Exercise requirements
Every line below should be copied exactly; drop the pictures.

-- START Given data --

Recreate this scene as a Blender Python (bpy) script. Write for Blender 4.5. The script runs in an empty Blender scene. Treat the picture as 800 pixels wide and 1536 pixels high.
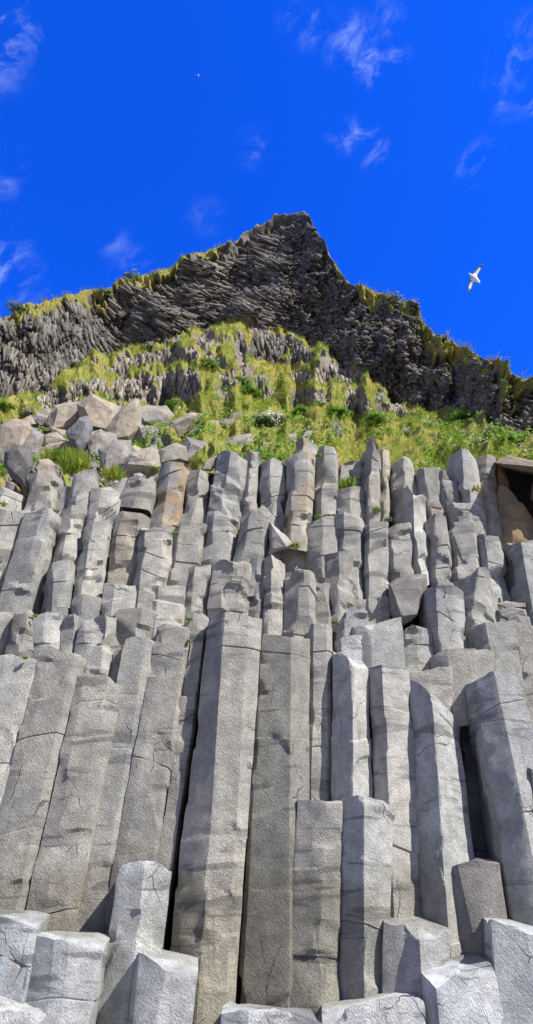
import bpy, bmesh, math, random
import numpy as np
from mathutils import Vector
random.seed(7); rng = np.random.default_rng(7)
R = math.radians
S = bpy.context.scene
COL = S.collection

# ------------------------------------------------------------------ camera
PITCH, FPX, CAMZ = R(30), 1024.0, 1.6
cp, sp = math.cos(PITCH), math.sin(PITCH)
cam_d = bpy.data.cameras.new('camera'); cam_d.sensor_fit = 'VERTICAL'; cam_d.sensor_height = 36; cam_d.lens = 24
cam_d.clip_start = 0.1; cam_d.clip_end = 5000
cam = bpy.data.objects.new('camera', cam_d); COL.objects.link(cam)
cam.location = (0, 0, CAMZ); cam.rotation_euler = (R(90) + PITCH, 0, 0); S.camera = cam

def ray(x, y):
    dx = (np.asarray(x, float) - 400) / FPX; v = (768 - np.asarray(y, float)) / FPX
    return dx, cp - v * sp, sp + v * cp
def at(x, y, Y):
    dx, dy, dz = ray(x, y); t = Y / dy
    return np.stack([dx * t, np.zeros_like(t) + Y, CAMZ + dz * t], -1)
def mpp(x, y, Y):                        # metres per photo pixel at that distance
    return float(Y / ray(x, y)[1] / FPX)

# ------------------------------------------------------------------ noise
def _h(i, j, k, s):
    n = (i.astype(np.int64) * 374761393 + j.astype(np.int64) * 668265263 + k.astype(np.int64) * 1442695041 + s * 974711) & 0xffffffff
    n = ((n ^ (n >> 13)) * 1274126177) & 0xffffffff
    n = ((n ^ (n >> 16)) * 2246822519) & 0xffffffff
    return ((n ^ (n >> 15)) & 0xffff) / 32767.5 - 1
def vn(P, f, s=0):
    Q = P * f; I = np.floor(Q); u = Q - I; u = u * u * (3 - 2 * u); I = I.astype(np.int64); out = 0
    for a in (0, 1):
        for b in (0, 1):
            for c in (0, 1):
                w = (u[..., 0] if a else 1 - u[..., 0]) * (u[..., 1] if b else 1 - u[..., 1]) * (u[..., 2] if c else 1 - u[..., 2])
                out = out + w * _h(I[..., 0] + a, I[..., 1] + b, I[..., 2] + c, s)
    return out
def fbm(P, f, s=0, o=4):
    return sum(vn(P, f * 2.1 ** i, s + i) * .5 ** i for i in range(o))
def sst(a, b, x):
    t = np.clip((x - a) / (b - a), 0, 1); return t * t * (3 - 2 * t)

# ------------------------------------------------------------------ mesh and object helpers
def mesh_from(name, V, polys, mat, smooth=True, origin=None):
    """polys: list of integer arrays, each (n, k)"""
    V = np.asarray(V, np.float32)
    if origin is not None: V = V - np.asarray(origin, np.float32)
    me = bpy.data.meshes.new(name)
    me.vertices.add(len(V)); me.vertices.foreach_set('co', V.ravel())
    polys = [np.asarray(p, np.int32) for p in polys if len(p)]
    nl = sum(p.size for p in polys); nf = sum(len(p) for p in polys)
    me.loops.add(nl); me.loops.foreach_set('vertex_index', np.concatenate([p.ravel() for p in polys]))
    me.polygons.add(nf)
    st = []; c = 0
    for p in polys: st.append(c + np.arange(len(p)) * p.shape[1]); c += p.size
    me.polygons.foreach_set('loop_start', np.concatenate(st).astype(np.int32))
    me.update(calc_edges=True); me.validate()
    if smooth: me.polygons.foreach_set('use_smooth', np.ones(len(me.polygons), bool))
    mats = mat if isinstance(mat, (list, tuple)) else [mat]
    for m in mats: me.materials.append(m)
    return me
def link(name, me, loc=(0, 0, 0), label=None, cat=None, group=None, kind=None, parent=None):
    o = bpy.data.objects.new(name, me); COL.objects.link(o); o.location = loc
    if label: o['label'] = label
    if cat: o['category'] = cat
    if group: o['group'] = group
    o['kind'] = kind or 'thing'
    if parent: del o['kind']
    if parent: o.parent = parent
    return o

# ------------------------------------------------------------------ materials
class NT:
    def __init__(s, t): s.t = t
    def n(s, typ, **kw):
        nd = s.t.nodes.new(typ)
        for k, v in kw.items():
            if k.startswith('i_'):
                key = k[2:]; key = int(key) if key.isdigit() else key.replace('_', ' ')
                if hasattr(v, 'is_linked'): s.t.links.new(v, nd.inputs[key])
                else: nd.inputs[key].default_value = v
            else: setattr(nd, k, v)
        return nd
    def math(s, op, a, b=0., clamp=False):
        return s.n('ShaderNodeMath', operation=op, use_clamp=clamp, i_0=a, i_1=b).outputs[0]
    def vmath(s, op, a, b):
        return s.n('ShaderNodeVectorMath', operation=op, i_0=a, i_1=b).outputs[0]
    def mix(s, fac, a, b, bt='MIX'):
        nd = s.t.nodes.new('ShaderNodeMix'); nd.data_type = 'RGBA'; nd.blend_type = bt
        for i, v in ((0, fac), (6, a), (7, b)):
            if hasattr(v, 'is_linked'): s.t.links.new(v, nd.inputs[i])
            else: nd.inputs[i].default_value = v if i == 0 else (*v[:3], 1)
        return nd.outputs[2]
    def rng(s, v, a, b, c=0., d=1.):
        nd = s.n('ShaderNodeMapRange', interpolation_type='SMOOTHSTEP')
        s.t.links.new(v, nd.inputs[0])
        for i, q in ((1, a), (2, b), (3, c), (4, d)): nd.inputs[i].default_value = q
        return nd.outputs[0]
    def noise(s, vec, scale, detail=4, rough=.55, dist=0.):
        return s.n('ShaderNodeTexNoise', i_Vector=vec, i_Scale=scale, i_Detail=detail, i_Roughness=rough, i_Distortion=dist).outputs[0]
def new_mat(name):
    m = bpy.data.materials.new(name); m.use_nodes = True; t = m.node_tree
    b = next(n for n in t.nodes if n.type == 'BSDF_PRINCIPLED')
    return m, NT(t), b
def scaled(T, v, s): return T.n('ShaderNodeVectorMath', operation='MULTIPLY', i_0=v, i_1=s).outputs[0]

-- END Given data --

Task result
Recreate this scene as a Blender Python (bpy) script. Write for Blender 4.5. The script runs in an empty Blender scene. Treat the picture as 800 pixels wide and 1536 pixels high.
import bpy, bmesh, math, random
import numpy as np
from mathutils import Vector
random.seed(7); rng = np.random.default_rng(7)
R = math.radians
S = bpy.context.scene
COL = S.collection

# ------------------------------------------------------------------ camera
PITCH, FPX, CAMZ = R(30), 1024.0, 1.6
cp, sp = math.cos(PITCH), math.sin(PITCH)
cam_d = bpy.data.cameras.new('camera'); cam_d.sensor_fit = 'VERTICAL'; cam_d.sensor_height = 36; cam_d.lens = 24
cam_d.clip_start = 0.1; cam_d.clip_end = 5000
cam = bpy.data.objects.new('camera', cam_d); COL.objects.link(cam)
cam.location = (0, 0, CAMZ); cam.rotation_euler = (R(90) + PITCH, 0, 0); S.camera = cam

def ray(x, y):
    dx = (np.asarray(x, float) - 400) / FPX; v = (768 - np.asarray(y, float)) / FPX
    return dx, cp - v * sp, sp + v * cp
def at(x, y, Y):
    dx, dy, dz = ray(x, y); t = Y / dy
    return np.stack([dx * t, np.zeros_like(t) + Y, CAMZ + dz * t], -1)
def mpp(x, y, Y):                        # metres per photo pixel at that distance
    return float(Y / ray(x, y)[1] / FPX)

# ------------------------------------------------------------------ noise
def _h(i, j, k, s):
    n = (i.astype(np.int64) * 374761393 + j.astype(np.int64) * 668265263 + k.astype(np.int64) * 1442695041 + s * 974711) & 0xffffffff
    n = ((n ^ (n >> 13)) * 1274126177) & 0xffffffff
    n = ((n ^ (n >> 16)) * 2246822519) & 0xffffffff
    return ((n ^ (n >> 15)) & 0xffff) / 32767.5 - 1
def vn(P, f, s=0):
    Q = P * f; I = np.floor(Q); u = Q - I; u = u * u * (3 - 2 * u); I = I.astype(np.int64); out = 0
    for a in (0, 1):
        for b in (0, 1):
            for c in (0, 1):
                w = (u[..., 0] if a else 1 - u[..., 0]) * (u[..., 1] if b else 1 - u[..., 1]) * (u[..., 2] if c else 1 - u[..., 2])
                out = out + w * _h(I[..., 0] + a, I[..., 1] + b, I[..., 2] + c, s)
    return out
def fbm(P, f, s=0, o=4):
    return sum(vn(P, f * 2.1 ** i, s + i) * .5 ** i for i in range(o))
def sst(a, b, x):
    t = np.clip((x - a) / (b - a), 0, 1); return t * t * (3 - 2 * t)

# ------------------------------------------------------------------ mesh and object helpers
def mesh_from(name, V, polys, mat, smooth=True, origin=None):
    """polys: list of integer arrays, each (n, k)"""
    V = np.asarray(V, np.float32)
    if origin is not None: V = V - np.asarray(origin, np.float32)
    me = bpy.data.meshes.new(name)
    me.vertices.add(len(V)); me.vertices.foreach_set('co', V.ravel())
    polys = [np.asarray(p, np.int32) for p in polys if len(p)]
    nl = sum(p.size for p in polys); nf = sum(len(p) for p in polys)
    me.loops.add(nl); me.loops.foreach_set('vertex_index', np.concatenate([p.ravel() for p in polys]))
    me.polygons.add(nf)
    st = []; c = 0
    for p in polys: st.append(c + np.arange(len(p)) * p.shape[1]); c += p.size
    me.polygons.foreach_set('loop_start', np.concatenate(st).astype(np.int32))
    me.update(calc_edges=True); me.validate()
    if smooth: me.polygons.foreach_set('use_smooth', np.ones(len(me.polygons), bool))
    mats = mat if isinstance(mat, (list, tuple)) else [mat]
    for m in mats: me.materials.append(m)
    return me
def link(name, me, loc=(0, 0, 0), label=None, cat=None, group=None, kind=None, parent=None):
    o = bpy.data.objects.new(name, me); COL.objects.link(o); o.location = loc
    if label: o['label'] = label
    if cat: o['category'] = cat
    if group: o['group'] = group
    o['kind'] = kind or 'thing'
    if parent: del o['kind']
    if parent: o.parent = parent
    return o

# ------------------------------------------------------------------ materials
class NT:
    def __init__(s, t): s.t = t
    def n(s, typ, **kw):
        nd = s.t.nodes.new(typ)
        for k, v in kw.items():
            if k.startswith('i_'):
                key = k[2:]; key = int(key) if key.isdigit() else key.replace('_', ' ')
                if hasattr(v, 'is_linked'): s.t.links.new(v, nd.inputs[key])
                else: nd.inputs[key].default_value = v
            else: setattr(nd, k, v)
        return nd
    def math(s, op, a, b=0., clamp=False):
        return s.n('ShaderNodeMath', operation=op, use_clamp=clamp, i_0=a, i_1=b).outputs[0]
    def vmath(s, op, a, b):
        return s.n('ShaderNodeVectorMath', operation=op, i_0=a, i_1=b).outputs[0]
    def mix(s, fac, a, b, bt='MIX'):
        nd = s.t.nodes.new('ShaderNodeMix'); nd.data_type = 'RGBA'; nd.blend_type = bt
        for i, v in ((0, fac), (6, a), (7, b)):
            if hasattr(v, 'is_linked'): s.t.links.new(v, nd.inputs[i])
            else: nd.inputs[i].default_value = v if i == 0 else (*v[:3], 1)
        return nd.outputs[2]
    def rng(s, v, a, b, c=0., d=1.):
        nd = s.n('ShaderNodeMapRange', interpolation_type='SMOOTHSTEP')
        s.t.links.new(v, nd.inputs[0])
        for i, q in ((1, a), (2, b), (3, c), (4, d)): nd.inputs[i].default_value = q
        return nd.outputs[0]
    def noise(s, vec, scale, detail=4, rough=.55, dist=0.):
        return s.n('ShaderNodeTexNoise', i_Vector=vec, i_Scale=scale, i_Detail=detail, i_Roughness=rough, i_Distortion=dist).outputs[0]
def new_mat(name):
    m = bpy.data.materials.new(name); m.use_nodes = True; t = m.node_tree
    b = next(n for n in t.nodes if n.type == 'BSDF_PRINCIPLED')
    return m, NT(t), b
def scaled(T, v, s): return T.n('ShaderNodeVectorMath', operation='MULTIPLY', i_0=v, i_1=s).outputs[0]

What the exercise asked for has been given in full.